Le denunce dei minorenni? «Forse sono stati manipolati»
Capitolo cibo: anche due dipendenti, tra i quali l’ex cuoca, hanno detto che non era abbastanza. «La cuoca è arrabbiata perché deve essere ancora pagata e il contratto le è scaduto. Dei ragazzi non so, forse sono manipolati», ha detto Mukamitsindo, puntando l’indice contro il sindaco che ne ha raccolto le denunce. Quanto al lavoratore del Consorzio Aid invitato, secondo l’inchiesta a spedire una fattura per metà dell’importo, la donna ha detto di esserne venuta a conoscenza «per caso». «Cercavamo un mediatore che parlasse arabo e si è presentato un egiziano, diceva di avere i documenti in regola. Ha lavorato per noi un mese come manutentore, faceva anche da mediatore. Solo dopo abbiamo scoperto che non aveva documenti e, supponiamo, neanche il permesso di soggiorno». «Quel caso – ha aggiunto – è stato gestito con troppa leggerezza, se l’avessi saputo non l’avrei permesso».
La conclusione vittimista: «L’obiettivo è Aboubakar Soumahoro»
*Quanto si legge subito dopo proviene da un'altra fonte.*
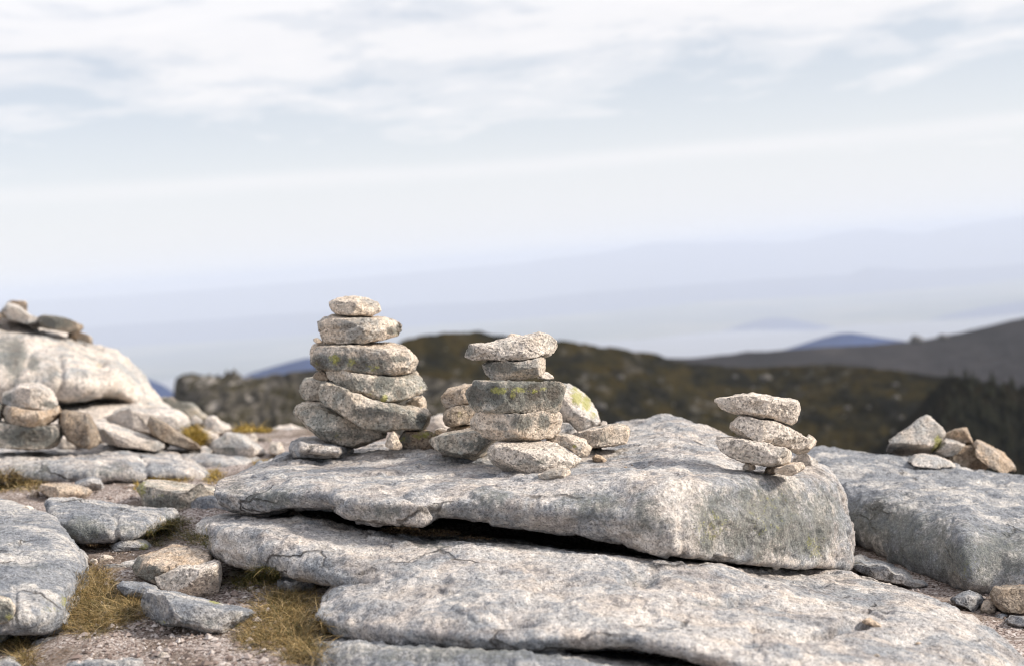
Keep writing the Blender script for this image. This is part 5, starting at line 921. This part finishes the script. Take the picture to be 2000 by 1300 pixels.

Insomma, stando al racconto delle donne in tutta la vicenda non vi sarebbe alcun dolo, ma solo il sommarsi di coincidenze sfortunate. E se sul caso «scoppia questo scandalo» è perché «l’obiettivo è Aboubakar», il quale, ha rivendicato la compagna, «non era al corrente» di nulla, perché «non si è mai interessato alla coop» e «in famiglia non ne parliamo». Ma la Lega Braccianti di Soumahoro ha sede allo stesso indirizzo di Latina della Karibu, ha quindi obiettato il cronista. «È una sede come tante altre, lui non veniva mai. Ci ha messo un ragazzo per fare campagne di sensibilizzazione sui braccianti sfruttati», è stato il modo in cui la suocera ha liquidato la faccenda.